## PROBLEM TO SOLVE:
In the copy, keep every record exact and leave out all images.

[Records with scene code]
····················
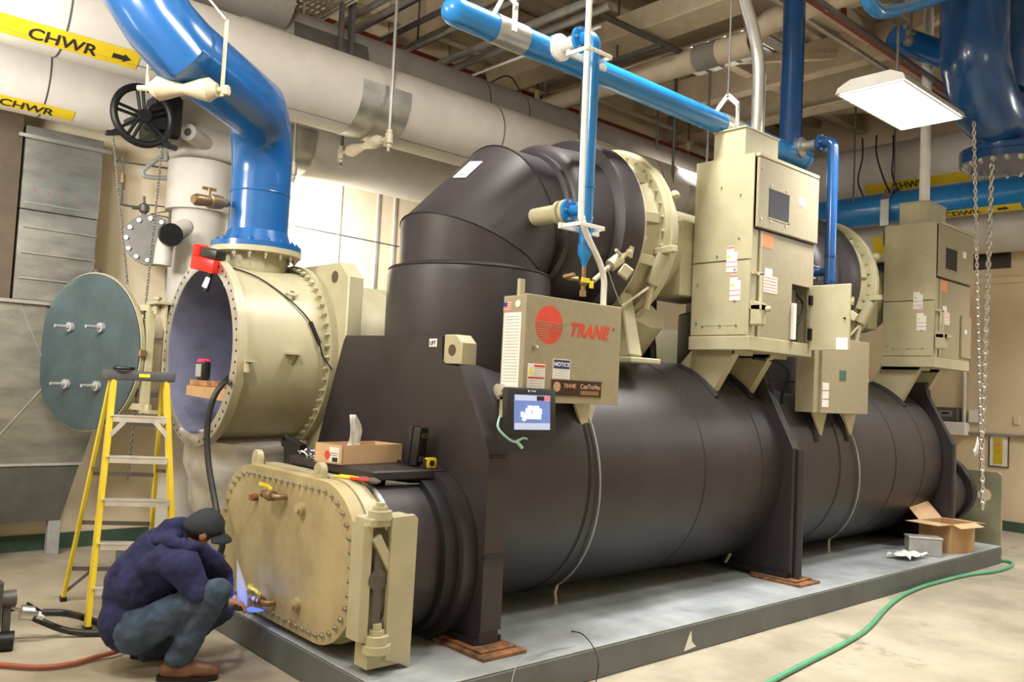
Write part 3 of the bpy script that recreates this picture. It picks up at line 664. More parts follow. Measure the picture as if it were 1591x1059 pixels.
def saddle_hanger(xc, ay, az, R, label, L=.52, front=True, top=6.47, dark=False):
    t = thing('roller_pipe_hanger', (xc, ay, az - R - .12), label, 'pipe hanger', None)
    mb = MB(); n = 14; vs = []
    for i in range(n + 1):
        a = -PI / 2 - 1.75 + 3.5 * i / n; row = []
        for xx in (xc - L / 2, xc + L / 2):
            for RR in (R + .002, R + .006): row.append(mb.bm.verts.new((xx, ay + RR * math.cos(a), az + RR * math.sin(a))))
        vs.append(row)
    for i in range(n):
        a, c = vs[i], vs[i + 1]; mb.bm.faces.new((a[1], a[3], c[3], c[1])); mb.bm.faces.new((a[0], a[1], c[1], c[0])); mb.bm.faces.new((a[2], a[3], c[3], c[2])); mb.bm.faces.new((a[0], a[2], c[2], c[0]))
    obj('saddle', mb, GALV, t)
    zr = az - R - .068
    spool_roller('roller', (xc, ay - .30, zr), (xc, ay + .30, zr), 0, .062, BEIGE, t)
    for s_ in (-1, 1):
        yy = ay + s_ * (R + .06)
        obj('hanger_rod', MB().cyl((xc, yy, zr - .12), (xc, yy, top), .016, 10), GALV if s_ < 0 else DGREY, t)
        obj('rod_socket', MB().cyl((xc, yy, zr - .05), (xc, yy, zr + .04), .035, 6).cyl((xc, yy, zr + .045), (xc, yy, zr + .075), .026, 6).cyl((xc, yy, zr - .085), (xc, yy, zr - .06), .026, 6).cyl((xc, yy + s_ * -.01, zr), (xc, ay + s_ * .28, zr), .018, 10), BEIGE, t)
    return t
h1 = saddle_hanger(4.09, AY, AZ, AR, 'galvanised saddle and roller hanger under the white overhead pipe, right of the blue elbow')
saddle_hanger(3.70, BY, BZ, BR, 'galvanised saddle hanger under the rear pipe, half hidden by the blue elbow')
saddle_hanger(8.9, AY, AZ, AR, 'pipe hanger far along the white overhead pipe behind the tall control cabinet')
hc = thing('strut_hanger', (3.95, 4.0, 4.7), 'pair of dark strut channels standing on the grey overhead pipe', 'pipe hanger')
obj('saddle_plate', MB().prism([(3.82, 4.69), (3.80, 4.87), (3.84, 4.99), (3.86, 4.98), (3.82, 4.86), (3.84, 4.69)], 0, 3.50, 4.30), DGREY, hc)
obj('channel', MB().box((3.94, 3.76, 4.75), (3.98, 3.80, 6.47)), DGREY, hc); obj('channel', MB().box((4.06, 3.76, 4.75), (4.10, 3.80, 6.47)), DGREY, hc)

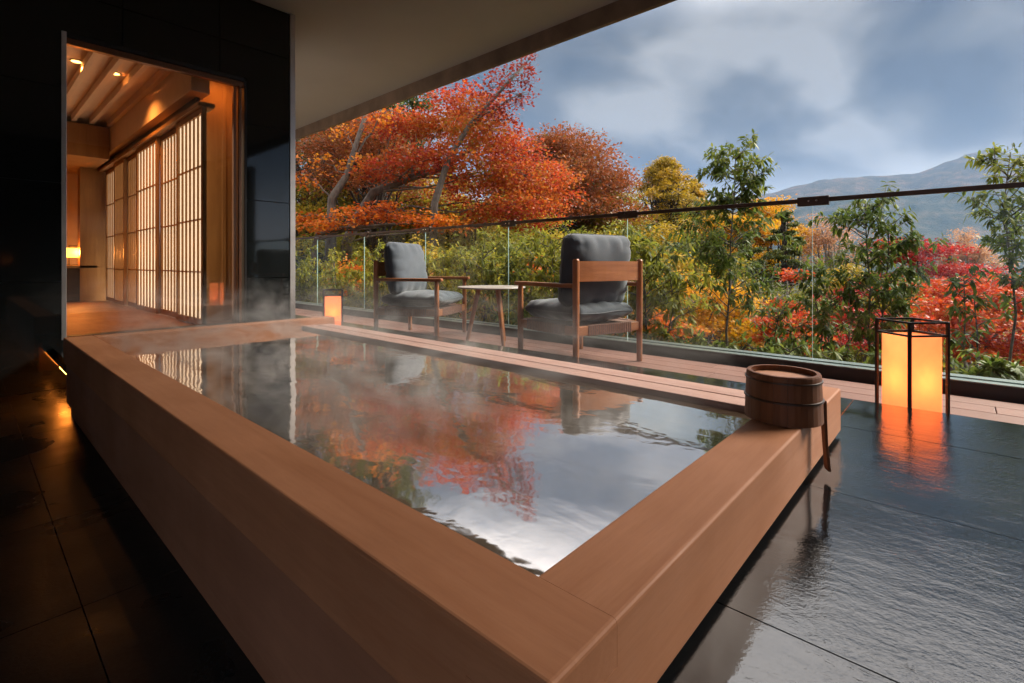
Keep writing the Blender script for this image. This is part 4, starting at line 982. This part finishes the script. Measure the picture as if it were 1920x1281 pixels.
····················
## WRITTEN RESPONSE:
Write part 3 of the bpy script that recreates this picture. It picks up at line 664. More parts follow. Measure the picture as if it were 1591x1059 pixels.
def saddle_hanger(xc, ay, az, R, label, L=.52, front=True, top=6.47, dark=False):
    t = thing('roller_pipe_hanger', (xc, ay, az - R - .12), label, 'pipe hanger', None)
    mb = MB(); n = 14; vs = []
    for i in range(n + 1):
        a = -PI / 2 - 1.75 + 3.5 * i / n; row = []
        for xx in (xc - L / 2, xc + L / 2):
            for RR in (R + .002, R + .006): row.append(mb.bm.verts.new((xx, ay + RR * math.cos(a), az + RR * math.sin(a))))
        vs.append(row)
    for i in range(n):
        a, c = vs[i], vs[i + 1]; mb.bm.faces.new((a[1], a[3], c[3], c[1])); mb.bm.faces.new((a[0], a[1], c[1], c[0])); mb.bm.faces.new((a[2], a[3], c[3], c[2])); mb.bm.faces.new((a[0], a[2], c[2], c[0]))
    obj('saddle', mb, GALV, t)
    zr = az - R - .068
    spool_roller('roller', (xc, ay - .30, zr), (xc, ay + .30, zr), 0, .062, BEIGE, t)
    for s_ in (-1, 1):
        yy = ay + s_ * (R + .06)
        obj('hanger_rod', MB().cyl((xc, yy, zr - .12), (xc, yy, top), .016, 10), GALV if s_ < 0 else DGREY, t)
        obj('rod_socket', MB().cyl((xc, yy, zr - .05), (xc, yy, zr + .04), .035, 6).cyl((xc, yy, zr + .045), (xc, yy, zr + .075), .026, 6).cyl((xc, yy, zr - .085), (xc, yy, zr - .06), .026, 6).cyl((xc, yy + s_ * -.01, zr), (xc, ay + s_ * .28, zr), .018, 10), BEIGE, t)
    return t
h1 = saddle_hanger(4.09, AY, AZ, AR, 'galvanised saddle and roller hanger under the white overhead pipe, right of the blue elbow')
saddle_hanger(3.70, BY, BZ, BR, 'galvanised saddle hanger under the rear pipe, half hidden by the blue elbow')
saddle_hanger(8.9, AY, AZ, AR, 'pipe hanger far along the white overhead pipe behind the tall control cabinet')
hc = thing('strut_hanger', (3.95, 4.0, 4.7), 'pair of dark strut channels standing on the grey overhead pipe', 'pipe hanger')
obj('saddle_plate', MB().prism([(3.82, 4.69), (3.80, 4.87), (3.84, 4.99), (3.86, 4.98), (3.82, 4.86), (3.84, 4.69)], 0, 3.50, 4.30), DGREY, hc)
obj('channel', MB().box((3.94, 3.76, 4.75), (3.98, 3.80, 6.47)), DGREY, hc); obj('channel', MB().box((4.06, 3.76, 4.75), (4.10, 3.80, 6.47)), DGREY, hc)

Keep writing the Blender script for this image. This is part 4, starting at line 982. This part finishes the script. Measure the picture as if it were 1920x1281 pixels.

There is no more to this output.